THE Department for Education said it wants to ensure every pound of funding is spent as effectively as possible to give children a "great education".

It comes after headteachers in Carlisle made an unprecedented move to highlight the funding crisis they a faced with.

This week about 10,000 pupils from 33 primary and secondary school in the city and surrounding area took home a letter to their parents explaining the extent of the cuts.

They were being urged to sign a petition calling for an increase in school funding. 

Data published by the House of Commons this week revealed schools in the Carlisle constituency have been cut by £1.3m since 2013/ 2014, which works out as a reduction of £395 per pupil over the six years.

Stoneraise School headteaqcher Clem Coady said: "If we don't reverse the cuts, this generation of children will never get this education back and that's why we're fighting so strongly for it."

Funding for schools in both Copeland and Penrith and the Border has been cut by £2.4m and by £2.6m in Workington since 2013/2014.

School leaders say the situation is unsustainable and unacceptable.

A spokesman for the Department for Education (DfE)said: "We do recognise the budgeting challenges schools face.

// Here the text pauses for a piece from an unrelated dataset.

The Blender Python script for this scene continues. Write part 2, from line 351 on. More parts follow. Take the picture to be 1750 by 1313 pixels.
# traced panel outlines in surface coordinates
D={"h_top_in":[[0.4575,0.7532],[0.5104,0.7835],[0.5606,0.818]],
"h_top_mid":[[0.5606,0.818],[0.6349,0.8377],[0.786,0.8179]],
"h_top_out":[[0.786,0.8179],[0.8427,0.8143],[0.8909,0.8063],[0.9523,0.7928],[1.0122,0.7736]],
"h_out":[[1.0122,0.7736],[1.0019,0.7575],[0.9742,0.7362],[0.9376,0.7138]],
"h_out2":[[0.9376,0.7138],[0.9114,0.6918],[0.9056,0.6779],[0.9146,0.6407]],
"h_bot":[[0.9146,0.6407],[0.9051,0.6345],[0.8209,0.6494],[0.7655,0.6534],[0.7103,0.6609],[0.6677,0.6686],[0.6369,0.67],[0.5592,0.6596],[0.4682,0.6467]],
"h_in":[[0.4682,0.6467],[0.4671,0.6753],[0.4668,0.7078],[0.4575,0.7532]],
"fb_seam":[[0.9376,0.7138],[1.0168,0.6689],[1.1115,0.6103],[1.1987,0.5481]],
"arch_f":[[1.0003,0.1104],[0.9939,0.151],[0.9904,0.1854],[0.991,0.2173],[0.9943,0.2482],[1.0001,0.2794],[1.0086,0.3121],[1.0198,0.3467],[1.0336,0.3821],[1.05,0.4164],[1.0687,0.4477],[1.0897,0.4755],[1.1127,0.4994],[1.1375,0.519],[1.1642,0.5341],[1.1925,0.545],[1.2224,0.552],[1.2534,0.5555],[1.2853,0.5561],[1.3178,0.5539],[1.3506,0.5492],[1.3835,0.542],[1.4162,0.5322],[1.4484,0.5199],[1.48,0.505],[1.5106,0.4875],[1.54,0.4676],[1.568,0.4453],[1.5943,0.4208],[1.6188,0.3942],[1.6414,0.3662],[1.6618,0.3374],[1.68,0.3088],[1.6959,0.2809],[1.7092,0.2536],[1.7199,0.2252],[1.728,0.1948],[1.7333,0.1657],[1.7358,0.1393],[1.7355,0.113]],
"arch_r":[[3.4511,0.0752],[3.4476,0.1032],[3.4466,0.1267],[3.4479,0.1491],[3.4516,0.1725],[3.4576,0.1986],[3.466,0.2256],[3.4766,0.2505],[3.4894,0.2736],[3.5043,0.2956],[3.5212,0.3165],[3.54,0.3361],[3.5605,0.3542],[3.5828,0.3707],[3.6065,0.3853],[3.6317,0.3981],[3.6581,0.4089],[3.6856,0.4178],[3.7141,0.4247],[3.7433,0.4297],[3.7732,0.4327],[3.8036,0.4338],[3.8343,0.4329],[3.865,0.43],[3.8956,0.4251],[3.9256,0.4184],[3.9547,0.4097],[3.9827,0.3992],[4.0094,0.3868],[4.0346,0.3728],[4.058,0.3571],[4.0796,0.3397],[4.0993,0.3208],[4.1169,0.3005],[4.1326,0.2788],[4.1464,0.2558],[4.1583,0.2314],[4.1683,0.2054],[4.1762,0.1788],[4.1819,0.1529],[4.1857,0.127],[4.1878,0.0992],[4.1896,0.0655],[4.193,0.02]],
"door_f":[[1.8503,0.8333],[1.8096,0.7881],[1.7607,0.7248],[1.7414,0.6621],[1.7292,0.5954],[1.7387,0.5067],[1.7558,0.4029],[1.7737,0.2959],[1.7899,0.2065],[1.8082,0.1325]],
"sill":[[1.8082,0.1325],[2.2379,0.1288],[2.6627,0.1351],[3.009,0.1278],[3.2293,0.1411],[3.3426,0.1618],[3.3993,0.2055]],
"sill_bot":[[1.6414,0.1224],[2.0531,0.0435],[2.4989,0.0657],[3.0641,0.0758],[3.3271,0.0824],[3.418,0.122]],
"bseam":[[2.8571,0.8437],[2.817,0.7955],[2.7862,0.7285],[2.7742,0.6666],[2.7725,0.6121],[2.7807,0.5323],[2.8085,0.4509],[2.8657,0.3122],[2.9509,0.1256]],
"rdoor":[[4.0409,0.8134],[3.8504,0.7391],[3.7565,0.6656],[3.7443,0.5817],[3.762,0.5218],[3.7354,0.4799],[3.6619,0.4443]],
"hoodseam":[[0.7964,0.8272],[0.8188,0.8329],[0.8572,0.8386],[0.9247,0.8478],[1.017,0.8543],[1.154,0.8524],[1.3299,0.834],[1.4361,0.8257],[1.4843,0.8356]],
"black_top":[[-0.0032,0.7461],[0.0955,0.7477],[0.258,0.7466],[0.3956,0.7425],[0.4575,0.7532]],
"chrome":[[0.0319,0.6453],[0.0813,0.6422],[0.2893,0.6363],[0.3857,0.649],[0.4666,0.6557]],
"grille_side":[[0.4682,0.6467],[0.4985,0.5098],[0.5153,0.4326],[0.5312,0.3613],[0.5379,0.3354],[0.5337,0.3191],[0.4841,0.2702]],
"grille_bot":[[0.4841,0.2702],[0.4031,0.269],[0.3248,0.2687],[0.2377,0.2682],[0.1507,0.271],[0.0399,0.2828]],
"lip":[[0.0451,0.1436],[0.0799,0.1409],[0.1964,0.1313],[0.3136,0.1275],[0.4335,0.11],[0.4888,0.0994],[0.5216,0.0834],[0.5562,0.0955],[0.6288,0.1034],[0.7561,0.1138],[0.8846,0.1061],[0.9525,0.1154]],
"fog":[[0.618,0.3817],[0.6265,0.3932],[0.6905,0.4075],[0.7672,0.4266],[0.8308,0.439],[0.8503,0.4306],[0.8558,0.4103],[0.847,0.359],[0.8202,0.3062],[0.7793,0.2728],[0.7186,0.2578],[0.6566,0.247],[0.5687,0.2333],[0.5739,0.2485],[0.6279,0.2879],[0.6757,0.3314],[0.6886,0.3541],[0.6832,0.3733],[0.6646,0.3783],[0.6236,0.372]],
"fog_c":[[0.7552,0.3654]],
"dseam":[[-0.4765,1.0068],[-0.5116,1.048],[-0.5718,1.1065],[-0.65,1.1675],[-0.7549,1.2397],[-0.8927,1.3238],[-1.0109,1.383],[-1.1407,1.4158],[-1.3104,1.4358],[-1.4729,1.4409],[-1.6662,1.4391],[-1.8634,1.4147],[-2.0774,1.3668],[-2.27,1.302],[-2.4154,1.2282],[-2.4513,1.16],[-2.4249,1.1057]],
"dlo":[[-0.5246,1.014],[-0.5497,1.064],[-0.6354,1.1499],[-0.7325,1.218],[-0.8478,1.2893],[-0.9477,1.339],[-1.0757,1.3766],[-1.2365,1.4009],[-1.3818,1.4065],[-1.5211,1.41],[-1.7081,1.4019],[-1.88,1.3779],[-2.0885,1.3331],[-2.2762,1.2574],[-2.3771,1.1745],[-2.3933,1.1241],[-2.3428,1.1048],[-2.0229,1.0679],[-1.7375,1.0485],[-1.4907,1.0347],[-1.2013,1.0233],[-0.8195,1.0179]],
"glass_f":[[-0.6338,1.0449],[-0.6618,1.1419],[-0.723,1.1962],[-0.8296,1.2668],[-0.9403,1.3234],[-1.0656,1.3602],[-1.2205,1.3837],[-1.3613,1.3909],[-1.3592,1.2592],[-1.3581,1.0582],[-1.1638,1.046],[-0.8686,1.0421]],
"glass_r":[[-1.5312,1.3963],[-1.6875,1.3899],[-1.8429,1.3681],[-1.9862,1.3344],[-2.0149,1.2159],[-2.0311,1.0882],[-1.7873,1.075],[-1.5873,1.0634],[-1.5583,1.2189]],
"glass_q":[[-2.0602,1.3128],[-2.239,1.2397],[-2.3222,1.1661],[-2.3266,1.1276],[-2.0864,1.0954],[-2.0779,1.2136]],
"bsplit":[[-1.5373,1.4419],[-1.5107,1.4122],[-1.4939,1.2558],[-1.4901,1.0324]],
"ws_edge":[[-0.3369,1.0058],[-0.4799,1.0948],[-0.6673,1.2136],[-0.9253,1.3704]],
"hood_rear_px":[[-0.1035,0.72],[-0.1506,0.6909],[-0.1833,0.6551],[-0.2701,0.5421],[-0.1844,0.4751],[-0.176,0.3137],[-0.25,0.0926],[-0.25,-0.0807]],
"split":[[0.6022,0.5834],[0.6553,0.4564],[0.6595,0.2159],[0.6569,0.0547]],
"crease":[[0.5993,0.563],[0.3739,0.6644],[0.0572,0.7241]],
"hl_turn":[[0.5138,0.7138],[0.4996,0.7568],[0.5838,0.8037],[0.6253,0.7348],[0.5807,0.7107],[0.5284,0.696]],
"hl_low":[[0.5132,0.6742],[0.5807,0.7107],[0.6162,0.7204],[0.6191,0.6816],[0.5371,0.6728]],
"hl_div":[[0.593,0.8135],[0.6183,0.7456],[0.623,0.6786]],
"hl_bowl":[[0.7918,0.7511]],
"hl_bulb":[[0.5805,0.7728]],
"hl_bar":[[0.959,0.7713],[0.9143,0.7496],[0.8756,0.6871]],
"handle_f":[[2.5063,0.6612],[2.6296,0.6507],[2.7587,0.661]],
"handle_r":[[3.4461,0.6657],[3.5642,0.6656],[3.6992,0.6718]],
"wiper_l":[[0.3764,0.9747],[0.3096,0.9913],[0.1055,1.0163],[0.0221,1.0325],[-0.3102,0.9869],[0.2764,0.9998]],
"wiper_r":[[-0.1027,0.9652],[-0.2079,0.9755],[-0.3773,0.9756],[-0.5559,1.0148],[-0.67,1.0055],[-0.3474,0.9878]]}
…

"That is why the Education Secretary has set out his determination to work with the sector to help schools ensure that every pound is spent as effectively as possible to give children a great education.”

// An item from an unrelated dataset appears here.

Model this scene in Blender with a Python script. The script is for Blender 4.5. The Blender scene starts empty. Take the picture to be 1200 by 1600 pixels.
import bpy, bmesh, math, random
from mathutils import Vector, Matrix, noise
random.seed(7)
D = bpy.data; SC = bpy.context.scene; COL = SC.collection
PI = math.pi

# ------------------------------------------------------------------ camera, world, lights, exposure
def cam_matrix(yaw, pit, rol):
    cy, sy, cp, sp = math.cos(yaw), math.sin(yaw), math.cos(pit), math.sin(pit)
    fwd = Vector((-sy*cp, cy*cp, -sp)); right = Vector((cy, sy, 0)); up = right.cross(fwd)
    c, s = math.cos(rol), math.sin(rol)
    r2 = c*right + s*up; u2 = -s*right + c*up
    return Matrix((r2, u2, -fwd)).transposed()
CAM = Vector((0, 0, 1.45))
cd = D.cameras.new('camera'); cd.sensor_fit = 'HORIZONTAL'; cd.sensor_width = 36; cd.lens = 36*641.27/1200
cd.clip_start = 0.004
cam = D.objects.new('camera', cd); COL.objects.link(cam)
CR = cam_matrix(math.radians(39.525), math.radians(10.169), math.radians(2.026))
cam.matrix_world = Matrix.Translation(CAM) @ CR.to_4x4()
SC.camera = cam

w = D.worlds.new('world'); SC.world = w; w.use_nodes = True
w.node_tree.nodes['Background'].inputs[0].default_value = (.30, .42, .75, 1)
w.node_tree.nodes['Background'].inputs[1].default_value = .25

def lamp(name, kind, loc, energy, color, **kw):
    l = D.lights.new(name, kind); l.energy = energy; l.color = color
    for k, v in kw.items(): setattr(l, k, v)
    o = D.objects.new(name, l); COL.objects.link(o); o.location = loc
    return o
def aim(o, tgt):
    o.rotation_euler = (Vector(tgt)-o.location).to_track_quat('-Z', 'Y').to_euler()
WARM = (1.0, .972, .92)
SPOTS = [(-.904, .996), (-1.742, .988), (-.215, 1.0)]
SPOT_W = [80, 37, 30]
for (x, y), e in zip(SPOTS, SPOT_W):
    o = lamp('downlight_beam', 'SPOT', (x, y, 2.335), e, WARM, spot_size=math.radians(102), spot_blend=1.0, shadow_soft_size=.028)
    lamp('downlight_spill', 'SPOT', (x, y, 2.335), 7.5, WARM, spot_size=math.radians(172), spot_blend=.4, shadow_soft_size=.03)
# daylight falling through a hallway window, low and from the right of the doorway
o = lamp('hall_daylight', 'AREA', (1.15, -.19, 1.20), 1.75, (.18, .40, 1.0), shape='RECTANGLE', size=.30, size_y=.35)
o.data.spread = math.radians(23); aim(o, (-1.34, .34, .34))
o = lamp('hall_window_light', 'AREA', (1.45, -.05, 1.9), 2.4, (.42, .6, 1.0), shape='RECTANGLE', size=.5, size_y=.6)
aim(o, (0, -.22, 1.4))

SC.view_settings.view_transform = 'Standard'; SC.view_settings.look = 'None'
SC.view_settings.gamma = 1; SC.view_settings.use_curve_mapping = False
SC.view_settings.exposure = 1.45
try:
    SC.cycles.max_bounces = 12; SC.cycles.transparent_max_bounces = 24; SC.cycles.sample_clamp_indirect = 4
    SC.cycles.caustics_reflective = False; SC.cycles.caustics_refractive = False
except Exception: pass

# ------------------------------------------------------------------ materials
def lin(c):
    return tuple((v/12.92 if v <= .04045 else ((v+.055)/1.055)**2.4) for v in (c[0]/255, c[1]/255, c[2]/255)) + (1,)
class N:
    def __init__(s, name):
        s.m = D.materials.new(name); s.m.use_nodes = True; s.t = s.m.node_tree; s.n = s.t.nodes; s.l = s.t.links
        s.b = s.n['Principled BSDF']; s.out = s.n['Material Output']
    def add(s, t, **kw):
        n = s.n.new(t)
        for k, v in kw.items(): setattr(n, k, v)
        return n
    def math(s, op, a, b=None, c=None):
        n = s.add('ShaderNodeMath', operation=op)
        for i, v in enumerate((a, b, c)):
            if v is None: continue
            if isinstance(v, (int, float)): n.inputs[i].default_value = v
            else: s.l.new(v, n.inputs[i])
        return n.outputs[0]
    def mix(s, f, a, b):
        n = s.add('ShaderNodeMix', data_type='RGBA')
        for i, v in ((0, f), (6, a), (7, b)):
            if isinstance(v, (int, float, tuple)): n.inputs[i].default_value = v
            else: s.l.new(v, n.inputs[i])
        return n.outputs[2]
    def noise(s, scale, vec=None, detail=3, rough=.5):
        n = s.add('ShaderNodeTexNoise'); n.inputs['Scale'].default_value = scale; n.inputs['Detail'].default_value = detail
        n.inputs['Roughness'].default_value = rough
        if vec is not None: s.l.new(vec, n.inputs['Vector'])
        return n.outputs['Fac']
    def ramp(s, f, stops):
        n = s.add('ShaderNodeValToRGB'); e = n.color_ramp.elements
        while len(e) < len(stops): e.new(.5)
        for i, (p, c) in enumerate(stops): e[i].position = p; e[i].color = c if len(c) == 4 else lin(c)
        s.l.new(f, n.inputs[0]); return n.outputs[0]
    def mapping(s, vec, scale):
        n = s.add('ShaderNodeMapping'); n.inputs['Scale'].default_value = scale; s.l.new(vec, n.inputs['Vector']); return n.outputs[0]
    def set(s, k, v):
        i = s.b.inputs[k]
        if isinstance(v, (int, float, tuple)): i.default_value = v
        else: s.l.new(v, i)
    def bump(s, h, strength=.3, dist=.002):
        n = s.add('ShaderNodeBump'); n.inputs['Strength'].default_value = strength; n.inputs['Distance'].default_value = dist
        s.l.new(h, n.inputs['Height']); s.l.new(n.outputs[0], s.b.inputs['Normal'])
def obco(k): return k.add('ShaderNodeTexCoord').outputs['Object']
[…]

The DfE said that since 2017 every local authority has been given more money for every pupil in every school.

In 2019/2020 it said Cumbria is receiving £285m in total, an increase of 3.2 per cent per pupil compared to 2017/2018.

When asked about the discrepancy in the two sets of figures the DfE explained that the Carlisle headteachers refer to figures for the parliamentary constituency of Carlisle, whereas it has provided figures for the Cumbria Local Authority as funding for all schools is distributed by local authorities and not constituencies.